Top Prospects Coming

Matias, listed at 6-6 and 326 pounds, has made 15 career starts for Florida State, where he is pegged as the starting left guard heading into his junior year. He was a national top-247 prospect in the 2011 recruiting class.

“I think before the combination of the schools, the recruiters always went to Emerson and Union Hill,” Valdez said. “Those programs had kids who played Division I ball as well. Josue was the first Division I prospect after the schools combined and we did get a lot of attention for that.”

Three current team members have attracted some attention from recruiters. In the rising senior class, offensive lineman David Allen (6-5, 270) has an offer from Fordham and is getting attention from other FCS schools.

Two rising juniors are perking the interest of coaches from FBS schools, including Gonzalez and wide receiver Daiquan Kelly.

The 6-3, 200-pound Kelly has offers from Virginia and Massachusetts.

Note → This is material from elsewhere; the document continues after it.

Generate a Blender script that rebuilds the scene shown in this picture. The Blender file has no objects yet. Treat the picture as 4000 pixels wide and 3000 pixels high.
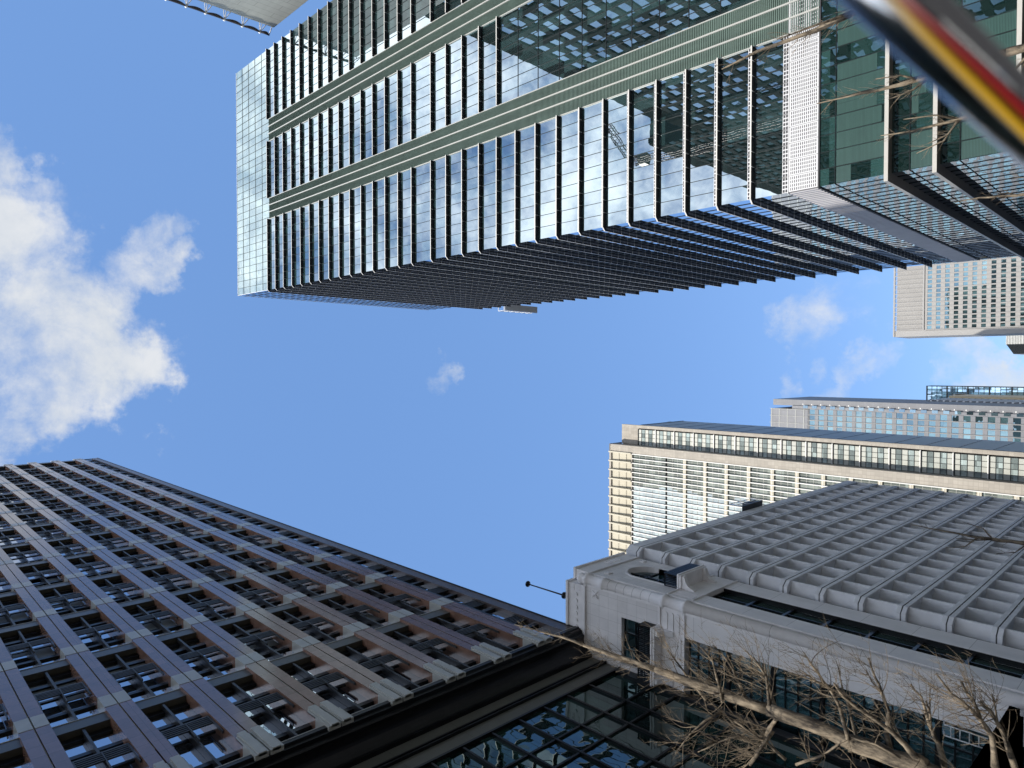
import bpy, math, random
from mathutils import Vector, Matrix
R=math.radians
random.seed(7)
S=bpy.context.scene
COL=S.collection
# ------------------------------------------------------------------ camera
EYE=1.6
cd=bpy.data.cameras.new('camera'); cam=bpy.data.objects.new('camera',cd); COL.objects.link(cam); S.camera=cam
ax=Vector((7.44988e-04,-.999773956,-.0212481)); ay=Vector((.718737399,-.0142380927,.695135834)); az=Vector((-.695281235,-.0157896816,.718564325))
# rows of world axes in camera space (right, down, forward)
M=Matrix((ax,ay,az))
right=M.col[0]; down=M.col[1]; fwd=M.col[2]
rot=Matrix((right,-down,-fwd)).transposed()
cam.matrix_world=Matrix.Translation((0,0,EYE))@rot.to_4x4()
cd.sensor_fit='HORIZONTAL'; cd.sensor_width=36; cd.lens=36*2685/4000
cd.clip_start=.02; cd.clip_end=3000
cd.dof.use_dof=True; cd.dof.focus_distance=55; cd.dof.aperture_fstop=2.4
def ray(px,py):
    return M@Vector((px-2000,py-1500,2685))
def at_y(px,py,Y):
    r=ray(px,py); r=r*(Y/r.y); return Vector((r.x,r.y,r.z+EYE))
def at_x(px,py,X):
    r=ray(px,py); r=r*(X/r.x); return Vector((r.x,r.y,r.z+EYE))
# ------------------------------------------------------------------ light
SUN_EL=33; SUN_AZ=200
W=bpy.data.worlds.new('World'); S.world=W; W.use_nodes=True
nt=W.node_tree; N=nt.nodes; L=nt.links; N.clear()
out=N.new('ShaderNodeOutputWorld'); bg=N.new('ShaderNodeBackground'); bg.inputs[1].default_value=.10
sky=N.new('ShaderNodeTexSky'); sky.sky_type='NISHITA'; sky.sun_disc=False
sky.sun_elevation=R(SUN_EL); sky.sun_rotation=R(SUN_AZ); sky.air_density=1.0; sky.dust_density=.6; sky.ozone_density=2.0
tc=N.new('ShaderNodeTexCoord')
def wmath(op,a,b=None,c=None):
    n=N.new('ShaderNodeMath'); n.operation=op
    for i,v in enumerate((a,b,c)):
        if v is None: continue
        if isinstance(v,(int,float)): n.inputs[i].default_value=v
        else: L.new(v,n.inputs[i])
    return n.outputs[0]
wn1=N.new('ShaderNodeTexNoise'); wn1.inputs['Scale'].default_value=7; wn1.inputs['Detail'].default_value=8; wn1.inputs['Roughness'].default_value=.6
L.new(tc.outputs['Generated'],wn1.inputs['Vector'])
wv=N.new('ShaderNodeVectorMath'); wv.operation='SUBTRACT'; wv.inputs[1].default_value=(.5,.5,.5); L.new(wn1.outputs['Color'],wv.inputs[0])
wv2=N.new('ShaderNodeVectorMath'); wv2.operation='MULTIPLY_ADD'; wv2.inputs[1].default_value=(.26,.26,.26); L.new(wv.outputs[0],wv2.inputs[0]); L.new(tc.outputs['Generated'],wv2.inputs[2])
wv3=N.new('ShaderNodeVectorMath'); wv3.operation='NORMALIZE'; L.new(wv2.outputs[0],wv3.inputs[0]); WARP=wv3.outputs[0]
def blob(d,rad,soft):
    """1 inside an angular radius round direction d, fading to 0"""
    n=N.new('ShaderNodeVectorMath'); n.operation='DOT_PRODUCT'; n.inputs[1].default_value=Vector(d).normalized()
    L.new(WARP,n.inputs[0])
    m=N.new('ShaderNodeMapRange'); m.interpolation_type='SMOOTHSTEP'
    m.inputs['From Min'].default_value=math.cos(R(rad+soft)); m.inputs['From Max'].default_value=math.cos(R(max(rad-soft,0)))
    L.new(n.outputs['Value'],m.inputs['Value']); return m.outputs[0]
def wmax(l):
    o=l[0]
    for k in l[1:]: o=wmath('MAXIMUM',o,k)
    return o
def wscale(s,k): return wmath('MULTIPLY',s,k)
noi=N.new('ShaderNodeTexNoise'); noi.inputs['Scale'].default_value=5.2; noi.inputs['Detail'].default_value=11; noi.inputs['Roughness'].default_value=.62; noi.inputs['Distortion'].default_value=.1
L.new(tc.outputs['Generated'],noi.inputs['Vector'])
nof=N.new('ShaderNodeTexNoise'); nof.inputs['Scale'].default_value=11; nof.inputs['Detail'].default_value=9; nof.inputs['Roughness'].default_value=.65; nof.inputs['Distortion'].default_value=.15
L.new(tc.outputs['Generated'],nof.inputs['Vector'])
def bp(px,py,rad,soft,k=1):
    return wscale(blob(ray(px,py),rad,soft),k)
shape=wmax([
  bp(170,1330,5.0,4.6,1.02), bp(330,1440,3.0,3.8,1.0), bp(-40,900,3.0,4.0,.95), bp(20,1650,2.2,3,.88), bp(420,1180,1.6,3,.74), bp(-60,600,1.2,3.2,.75), bp(180,720,1.0,2.6,.62),
  bp(640,1040,.9,2.6,.70), bp(570,830,.8,3.0,.64), bp(500,1010,1.4,3.4,.68), bp(420,1180,1,3,.8),
  bp(1715,1470,.7,1.9,.76), bp(1690,1420,.4,1.2,.64),
  bp(3230,1230,.8,3.0,.55), bp(3300,1100,.6,2.6,.55), bp(3190,1390,.6,1.8,.64), bp(3350,1500,.8,2.2,.66), bp(3440,1330,.6,2.2,.58), bp(3800,1450,1.2,2.2,.85), bp(3980,1470,1.2,2.4,.95), bp(3900,1350,.8,1.5,.8),
  ])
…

Valdez said Rutgers could also be close to offering.

The plum, though, is the 6-5, 305-pound Gonzalez, ranked as the nation’s No. 55 prospect overall, No. 3 offensive guard and No. 2 prospect in New Jersey for 2015 by He already boasts offers from the likes of Rutgers, Virginia, Connecticut, Massachusetts, Boston College, South Carolina and Louisville.

“Right now, I will wait till my senior year to make a decision,” Gonzalez said. “I want to see how the offers come in.”

Gonzalez talked about what makes the Union City program special.

“Once Coach Valdez came and his staff came, he switched everything up,” he said. “This team has been a playoff team the last three years. I think this program is up and coming. The athletic director gets us a lot of things that are beneficial to us.

“If a kid can keep his grades up, he can have a chance if he wants to try and succeed. If they want to be great and play at the next level, you can do that here at Union City. You just have to try. We have a free education and a great staff here with our teachers and administration. We have a good principal. I think Union City is the place to go.”

Gonzalez said the Soaring Eagles have big plans for the upcoming season.

“For this year, our goal is to win the state championship,” he said. “We feel like we have all of the pieces in place to win the state championship. Maybe the maturity level needs to change and we need to become more mature and more disciplined. But that can come easily. This is the year that we have to win it.”